**Instruction**
Could you repeat, exactly as they stand, the lines between the one with "Build this scene" and the one with "S.camera = camo", inclusive, minus the pictures?

════════════════

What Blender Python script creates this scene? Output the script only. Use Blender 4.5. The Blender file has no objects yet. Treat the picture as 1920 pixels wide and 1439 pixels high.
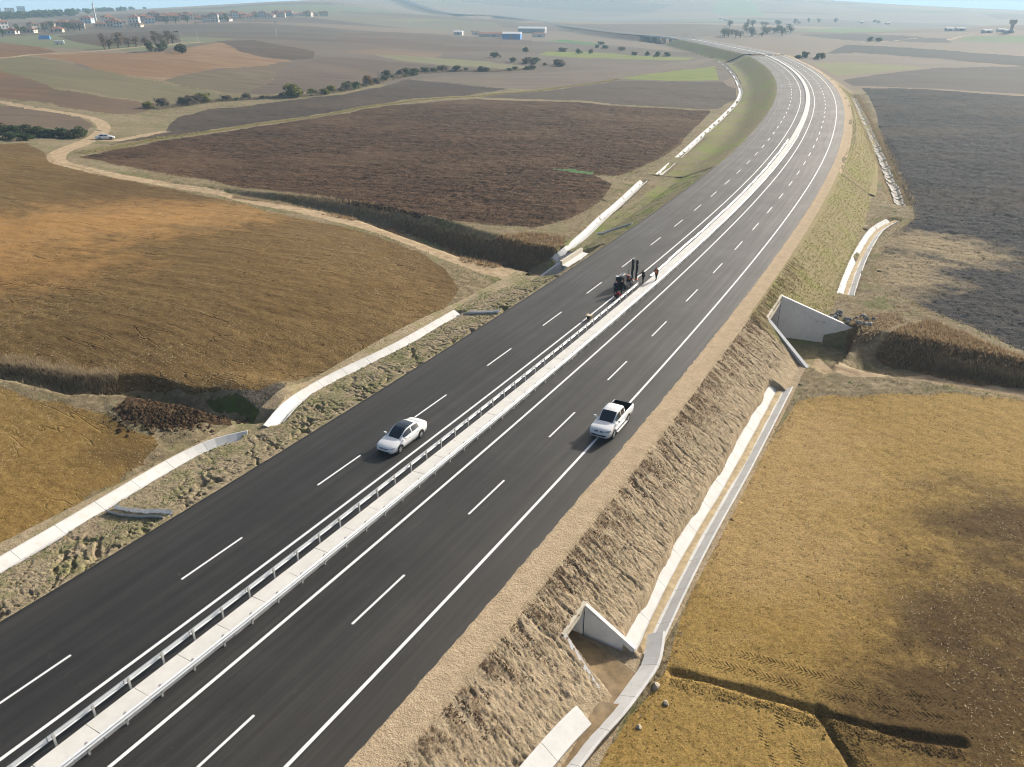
import bpy, bmesh, math, random
import numpy as np
from mathutils import Vector, Matrix
random.seed(7)
rng = np.random.default_rng(7)
scene = bpy.context.scene
# ---------------------------------------------------------------- camera
cam_d = bpy.data.cameras.new('camera'); cam = bpy.data.objects.new('camera', cam_d); scene.collection.objects.link(cam)
cam.location = (0, 0, 30.6); cam.rotation_euler = (math.pi / 2 - 0.4505, 0, 0)
cam_d.sensor_fit = 'HORIZONTAL'; cam_d.sensor_width = 36.0; cam_d.lens = 36.0 * 1472.9 / 1920.0
cam_d.clip_start = 0.5; cam_d.clip_end = 40000
scene.camera = cam
# ---------------------------------------------------------------- sky and sun
SUN_AZ, SUN_EL = math.atan2(1.79, 1.86), math.radians(24)      # azimuth from +Y towards +X
world = bpy.data.worlds.new('World'); scene.world = world; world.use_nodes = True
wn = world.node_tree; wn.nodes.clear()
sky = wn.nodes.new('ShaderNodeTexSky'); sky.sky_type = 'NISHITA'; sky.sun_disc = False
sky.sun_elevation = SUN_EL; sky.sun_rotation = SUN_AZ; sky.air_density = 0.7; sky.dust_density = 6.0; sky.ozone_density = 1.0; sky.altitude = 100
bg = wn.nodes.new('ShaderNodeBackground'); bg.inputs['Strength'].default_value = 0.105
wo = wn.nodes.new('ShaderNodeOutputWorld'); wn.links.new(sky.outputs[0], bg.inputs[0]); wn.links.new(bg.outputs[0], wo.inputs[0])
sun_d = bpy.data.lights.new('sun', 'SUN'); sun_d.energy = 5.0; sun_d.angle = math.radians(0.53); sun_d.color = (1.0, 0.94, 0.84)
sun = bpy.data.objects.new('sun', sun_d); scene.collection.objects.link(sun)
to_sun = Vector((math.sin(SUN_AZ) * math.cos(SUN_EL), math.cos(SUN_AZ) * math.cos(SUN_EL), math.sin(SUN_EL)))
sun.rotation_euler = to_sun.to_track_quat('Z', 'Y').to_euler(); sun.location = (40, 40, 80)
vs = scene.view_settings; vs.view_transform = 'Standard'; vs.look = 'None'; vs.exposure = 0.55; vs.gamma = 1.0; vs.use_curve_mapping = False
scene.cycles.max_bounces = 6; scene.cycles.volume_bounces = 1; scene.cycles.transparent_max_bounces = 8
scene.cycles.filter_width = 1.1; scene.cycles.use_denoising = True; scene.cycles.use_adaptive_sampling = True
ROAD_S0 = -60.0
ROAD_PTS = [(-65.06,-39.88),(-59.04,-32.22),(-53.15,-24.46),(-47.41,-16.59),(-41.8,-8.61),(-36.34,-0.54),(-31.03, 7.63),(-25.85, 15.91),(-20.77, 24.29),(-15.78, 32.78),(-10.86, 41.34),(-5.98, 49.97),(-1.14, 58.63),(3.64, 67.32),(8.38, 76.04),(13.06, 84.78),(17.7, 93.55),(22.28, 102.34),(26.81, 111.16),(31.29, 120.0),(35.71, 128.88),(40.07, 137.77),(44.37, 146.69),(48.61, 155.64),(52.78, 164.61),(56.87, 173.61),(60.89, 182.64),(64.85, 191.71),(68.73, 200.81),(72.56, 209.94),(76.32, 219.11),(80.04, 228.3),(83.7, 237.52),(87.3, 246.76),(90.85, 256.01),(94.34, 265.29),(97.76, 274.58),(101.12, 283.89),(104.4, 293.22),(107.61, 302.57),(110.74, 311.95),(113.81, 321.36),(116.81, 330.79),(119.74, 340.25),(122.6, 349.72),(125.4, 359.22),(128.13, 368.74),(130.8, 378.28),(133.41, 387.84),(135.95, 397.42),(138.44, 407.01),(140.86, 416.62),(143.23, 426.25),(145.54, 435.89),(147.79, 445.55),(149.98, 455.22),(152.12, 464.9),(154.21, 474.6),(156.25, 484.32),(158.23, 494.04),(160.16, 503.78),(162.04, 513.53),(163.88, 523.29),(165.67, 533.06),(167.42, 542.84),(169.12, 552.63),(170.78, 562.43),(172.4, 572.24),(173.98, 582.06),(175.53, 591.88),(177.03, 601.71),(176.36, 897.12),(139.1, 1018.16),(91.3, 1305.48),(32.12, 1735.17),(-36.92, 1997.25),(-128.08, 1945.79),(-253.41, 2336.3),(-377.44, 2774.44),(-518.2, 3157.76)]
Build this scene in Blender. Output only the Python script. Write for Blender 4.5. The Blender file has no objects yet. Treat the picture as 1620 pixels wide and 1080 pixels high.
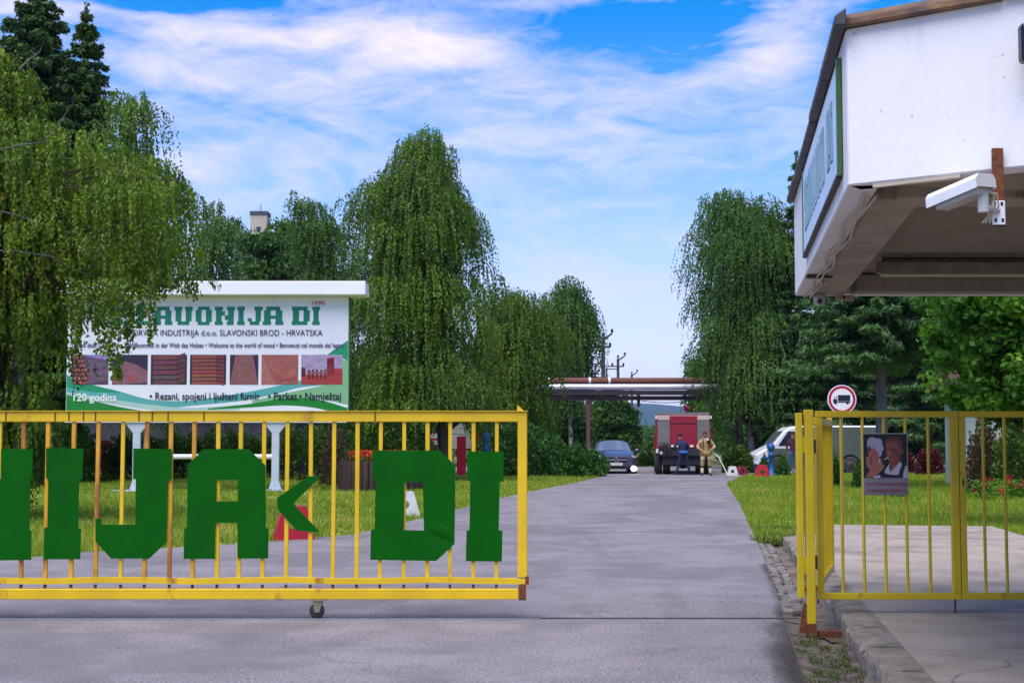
import bpy, bmesh, math, random
import numpy as np
from mathutils import Vector, Matrix
R = math.radians
S = bpy.context.scene
C = S.collection
rng = np.random.default_rng(7)
random.seed(7)

# ------------------------------------------------------------------ camera
FPX, TH, EYE = 2250.0, R(3.81), 1.6
cam = bpy.data.cameras.new('camera')
camo = bpy.data.objects.new('camera', cam); C.objects.link(camo)
cam.lens = 50.0; cam.sensor_width = 36.0; cam.clip_start = 0.1; cam.clip_end = 20000
camo.location = (0, 0, EYE); camo.rotation_euler = (math.pi/2 + TH, 0, 0)
S.camera = camo

# ------------------------------------------------------------------ sky + sun
SUN_EL, SUN_AZ = R(64), R(208)       # azimuth measured from +Y towards +X: behind the viewer's left shoulder
W = bpy.data.worlds.new('World'); S.world = W; W.use_nodes = True
nt = W.node_tree; nt.nodes.clear()
def wn(t, **k):
    n = nt.nodes.new(t)
    for a, b in k.items(): setattr(n, a, b)
    return n
L = nt.links.new
sky = wn('ShaderNodeTexSky', sky_type='NISHITA', sun_disc=False, sun_elevation=SUN_EL, sun_rotation=SUN_AZ)
sky.air_density = 1.0; sky.dust_density = 0.6; sky.ozone_density = 3.0
hs = wn('ShaderNodeHueSaturation'); hs.inputs['Saturation'].default_value = 1.55; hs.inputs['Value'].default_value = 1.60; hs.inputs['Hue'].default_value = 0.510
L(sky.outputs[0], hs.inputs['Color'])
tc = wn('ShaderNodeTexCoord')
sep = wn('ShaderNodeSeparateXYZ'); L(tc.outputs['Generated'], sep.inputs[0])
az = wn('ShaderNodeMath', operation='ARCTAN2'); L(sep.outputs[0], az.inputs[0]); L(sep.outputs[1], az.inputs[1])
el = wn('ShaderNodeMath', operation='ARCSINE'); L(sep.outputs[2], el.inputs[0])
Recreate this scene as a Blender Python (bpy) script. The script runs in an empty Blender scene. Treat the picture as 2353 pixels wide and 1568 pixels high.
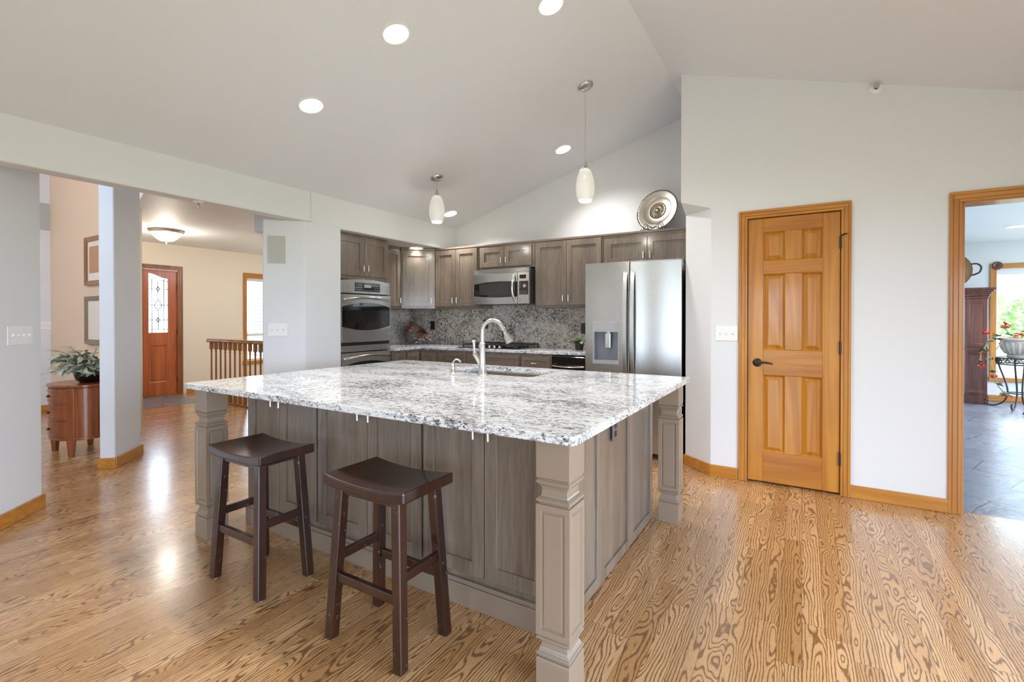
import bpy, bmesh, math, random
from mathutils import Vector, Matrix
random.seed(7)
scene = bpy.context.scene
COL = scene.collection
PI = math.pi

# ------------------------------------------------------------------ camera
CAM_H = 1.2656
YAW, PITCH = 0.5449, 0.0069
cam_data = bpy.data.cameras.new('camera')
cam_data.sensor_width = 36.0
cam_data.lens = 1102.57 / 2353 * 36.0
cam_data.shift_y = (739.4 - 784.0) / 2353
cam_data.clip_start = 0.05
cam_data.clip_end = 300
cam = bpy.data.objects.new('camera', cam_data)
COL.objects.link(cam)
fw = Vector((-math.sin(YAW) * math.cos(PITCH), math.cos(YAW) * math.cos(PITCH), -math.sin(PITCH)))
rt = Vector((math.cos(YAW), math.sin(YAW), 0))
upv = rt.cross(fw)
cm = Matrix(((rt.x, upv.x, -fw.x, 0), (rt.y, upv.y, -fw.y, 0), (rt.z, upv.z, -fw.z, CAM_H), (0, 0, 0, 1)))
cam.matrix_world = cm
scene.camera = cam

# ------------------------------------------------------------------ world, exposure
world = bpy.data.worlds.new('sky')
scene.world = world
world.use_nodes = True
wn = world.node_tree
wn.nodes.clear()
w_out = wn.nodes.new('ShaderNodeOutputWorld')
w_bg = wn.nodes.new('ShaderNodeBackground')
w_bg.inputs['Color'].default_value = (0.68, 0.82, 1.0, 1)
w_bg.inputs['Strength'].default_value = 12.5
wn.links.new(w_bg.outputs[0], w_out.inputs[0])
vs = scene.view_settings
vs.view_transform = 'Standard'
vs.look = 'None'
vs.exposure = 0.09
vs.gamma = 1.0
vs.use_curve_mapping = False
cy = scene.cycles
cy.use_denoising = True
cy.max_bounces = 7
cy.diffuse_bounces = 5
cy.glossy_bounces = 4
cy.transmission_bounces = 6
cy.transparent_max_bounces = 10
cy.caustics_reflective = False
cy.caustics_refractive = False
cy.sample_clamp_indirect = 6.0
cy.use_adaptive_sampling = True
cy.adaptive_threshold = 0.02


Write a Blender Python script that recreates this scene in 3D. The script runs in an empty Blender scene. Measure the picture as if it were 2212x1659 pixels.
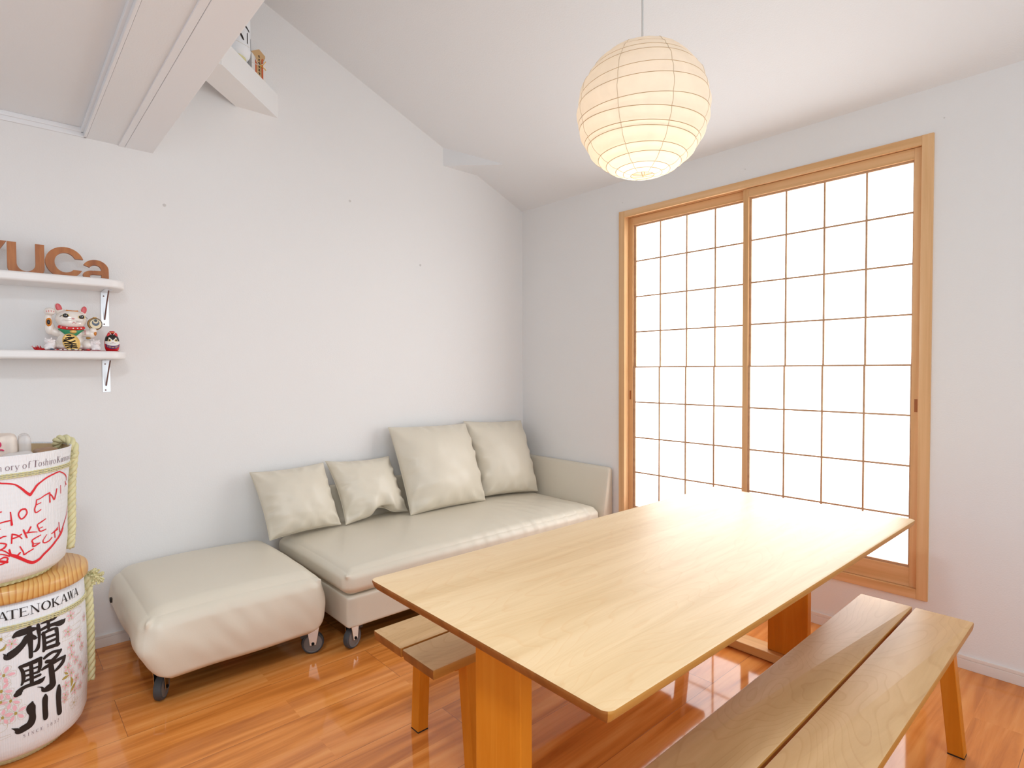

════════════════

**Result of the task**
Build this scene in Blender. Output only the Python script. Write for Blender 4.5. The Blender file has no objects yet. Treat the picture as 1620 pixels wide and 1080 pixels high.
import bpy, bmesh, math, random
import numpy as np
from mathutils import Vector, Matrix
R = math.radians
S = bpy.context.scene
C = S.collection
rng = np.random.default_rng(7)
random.seed(7)

# ------------------------------------------------------------------ camera
FPX, TH, EYE = 2250.0, R(3.81), 1.6
cam = bpy.data.cameras.new('camera')
camo = bpy.data.objects.new('camera', cam); C.objects.link(camo)
cam.lens = 50.0; cam.sensor_width = 36.0; cam.clip_start = 0.1; cam.clip_end = 20000
camo.location = (0, 0, EYE); camo.rotation_euler = (math.pi/2 + TH, 0, 0)
S.camera = camo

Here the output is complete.